For late season color, it’s tough to beat New York ironweed (Vernonia noveboracensis). This native plant hails from the Eastern part of the country; choose Western ironweed for gardens in the Great Plains and West. Purple flowers start opening in late summer and linger into fall, providing a late season nectar source for butterflies and other pollinating insects. Watch for migrating hummingbirds to visit this bloomer. Goldfinches and sparrows feast on the seed. Use ironweed in the back of the border or wildlife garden. Grows 4 to 7 feet tall by 2 to 4 feet wide. Hardy in Zones 5-8.

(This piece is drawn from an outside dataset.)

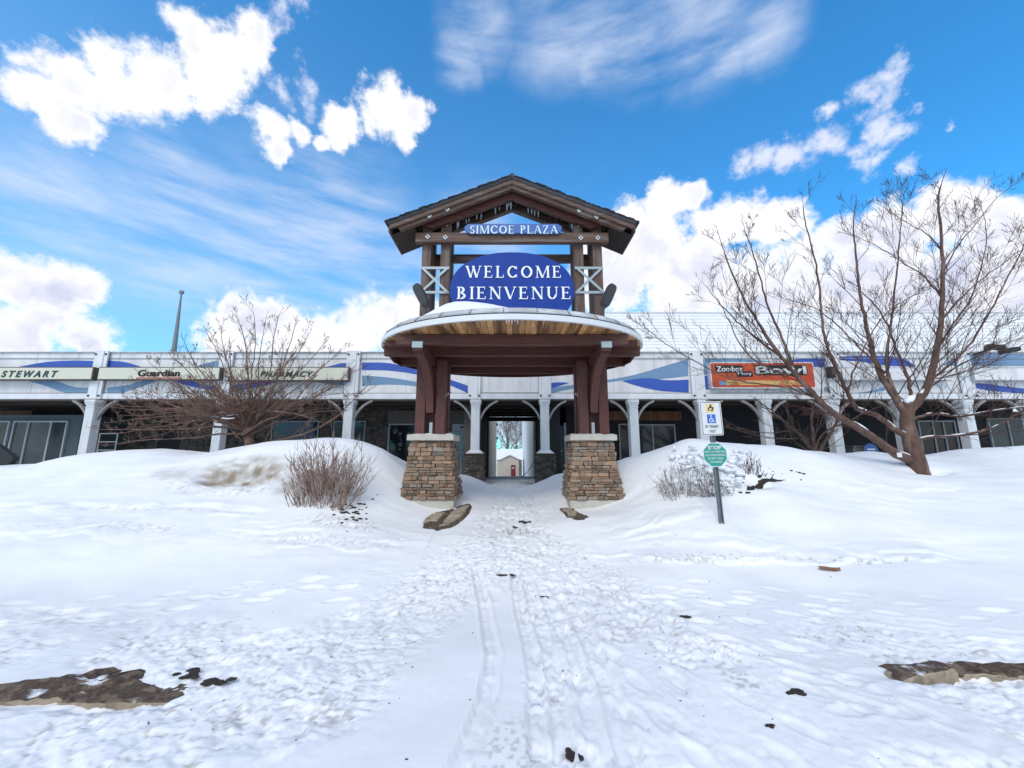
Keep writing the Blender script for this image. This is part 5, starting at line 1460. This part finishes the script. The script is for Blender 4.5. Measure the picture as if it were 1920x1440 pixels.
# snow caught along the limbs and in the fork
sn = MB(); r = random.Random(12)
for P, r0, r1 in limbs[:8]:
    pts = catmull(P, 6); n = len(pts); i = 2
    while i < n-3:
        if r.random() < .35:
            k = r.randint(2, 4); seg_ = pts[i:i+k+1]
            rad = r0+(r1-r0)*(i/n)
            d_ = (seg_[-1]-seg_[0]).normalized()
            if abs(d_.z) < .93:
                lift = rad*.82; m_ = len(seg_)
                sn.tube([q+Vector((0, -.02, lift)) for q in seg_], [max(.008, rad*.42)*(.35+.65*math.sin(math.pi*(j+.5)/m_)) for j in range(m_)], 6)
            i += k
        i += 1
v = at(1707, 752, TY-.05); sn.tube([v+Vector((-.12, 0, -.02)), v+Vector((0, 0, .05)), v+Vector((.12, 0, .12))], [.05, .085, .03], 8)
sn.build('snow', 'snow_cap', big, smooth=True, kind='stuff')

# bare tree in front of the left arcade
LY = 9.3; r = random.Random(21)
b = at(470, 855, LY); b.z = ground_z(b.x, LY)-.1
trunk = [(b.x, LY, b.z), at(468, 832, LY), at(463, 812, LY), at(468, 795, LY)]
fork = at(466, 800, LY)
ends = [(205,792,.8),(195,762,-.9),(240,742,.9),(225,812,-.4),(268,700,-.8),(318,665,.6),(345,640,-.5),(385,618,.9),(412,612,-.6),(442,588,.4),(475,585,-.9),(500,592,.8),
        (525,588,-.3),(556,600,.9),(580,625,-.9),(612,640,.5),(640,655,-.6),(655,700,.8),(660,738,-.9),(310,735,-1.2),(350,712,1.1),(560,650,1.2),(600,690,-1.3),(430,650,-1.3),
        (260,770,-1.2),(300,800,1.0),(530,660,-1.4),(620,765,1.2),(200,835,.4),(185,805,-.3),(230,780,.2),(260,825,-1.0),(210,760,.1),(280,745,-.2),(330,780,1.3),(350,815,-1.4),(290,790,.5),(245,728,.4),
        (600,790,-1.4),(640,770,-.2),(680,690,.2),(645,720,.9),(590,760,.9),(390,690,-1.5),(360,670,.2),(280,680,.2)]
limbs = []
for i, (x, y, dy) in enumerate(ends):
    e = at(x, y, LY+dy*1.4); s = fork+Vector((r.uniform(-.08, .08), r.uniform(-.1, .1), r.uniform(-.25, .3)))
    mid = s.lerp(e, .45); low = (y > 700)
    mid += Vector((r.uniform(-.15, .15), r.uniform(-.2, .2), (.10 if low else -.12)+r.uniform(-.1, .1)))
    q1 = s.lerp(mid, .5)+Vector((0, 0, .06)); q3 = mid.lerp(e, .55)+Vector((r.uniform(-.1, .1), 0, r.uniform(-.05, .1)))
    limbs.append(([s, q1, mid, q3, e], r.uniform(.020, .038), .005))
limbs.append(([at(470, 838, LY), at(520, 826, LY-.4), at(580, 810, LY-.7), at(630, 782, LY-.9), at(655, 758, LY-1.0), at(690, 722, LY-1.1)], .035, .006))
limbs.append(([at(462, 832, LY), at(440, 812, LY-.2), at(415, 785, LY-.3), at(385, 762, LY-.4), at(330, 745, LY-.5)], .03, .006))
lt = make_tree('bare_spreading_tree', 'bare low-forking tree with fine rust brown branches in front of the pharmacy sign', 'tree', (b.x, LY, b.z), limbs, 8, 'twig_tan', 'twig_tan', LY,
          density=4.6, tw_len=.85, trunk=(trunk, .11, .08), depth=2, child=(2, 5), spread=.6, thin=.65)
MB().tube([at(398, 783, LY-.5)+Vector((0, 0, .03)), at(425, 785, LY-.5), at(440, 784, LY-.5)], [.01, .016, .008], 5).build('snow', 'snow_cap', lt, kind='stuff')

# small dark tree behind the right bank
DY = 10.6
b = at(1532, 850, DY)
limbs = [px_limb([(1525,848),(1508,822),(1482,802),(1455,780),(1430,762)], DY, .4, .05, .012), px_limb([(1524,848),(1498,815),(1470,790),(1440,765),(1415,748)], DY, -.3, .045, .010),
         px_limb([(1534,850),(1550,825),(1565,800),(1572,778)], DY, -.3, .06, .02), px_limb([(1526,848),(1524,815),(1522,785),(1526,755)], DY, .5, .055, .02),
         px_limb([(1520,846),(1500,835),(1480,812),(1478,780),(1476,755)], DY, .6, .03, .008), px_limb([(1528,848),(1545,812),(1590,790),(1640,765)], DY, .5, .035, .008),
         px_limb([(1500,822),(1450,822),(1400,812),(1345,795)], DY, -.2, .018, .006), px_limb([(1500,806),(1440,812),(1380,800),(1340,770)], DY, .5, .018, .006)]
make_tree('small_bare_tree', 'smaller dark bare tree tangled behind the snowbank left of the large tree', 'tree', (b.x, DY, b.z-.3), limbs, 17, 'dark_branch', 'dark_branch', DY,
          density=3.5, tw_len=.9, depth=2, child=(2, 4), spread=.8, thin=.8)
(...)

Goldenrod (Solidago spp.) is a beautiful late-season native that adds color to gardens in late summer and fall. 'Fireworks’ goldenrod is a relative newcomer, opening flowers on long, arching stems. It’s a favorite among pollinators and also seed-eating birds. Many goldenrods spread aggressively in the garden, but 'Fireworks’ has a tamer habit, slowly spreading to form clumps. Don’t worry that goldenrod will stoke seasonal allergies—it won’t. The real culprit behind fall pollen allergies is ragweed. 'Fireworks’ grows to 3 feet tall and up to 2 feet wide. Hardy in Zones 4-9.


Aster is a favorite among bees and butterflies, serving late-season nectar that’s vital to insect survival during cool autumn nights. It’s a perfect companion for goldenrod and black-eyed Susan. Choose varieties in a range of hues, including blue, lavender, pink and white. Early research shows that lavender-tinted blooms seem to attract more pollinators than other colors. Look for short aster varieties that don’t need staking. Otherwise, give tall asters an early summer pruning to reduce final height (and avoid staking). This is Kickin’ 'Lavender’ aster, which grows 2 to 3 feet tall and wide. Hardy in Zones 5-9.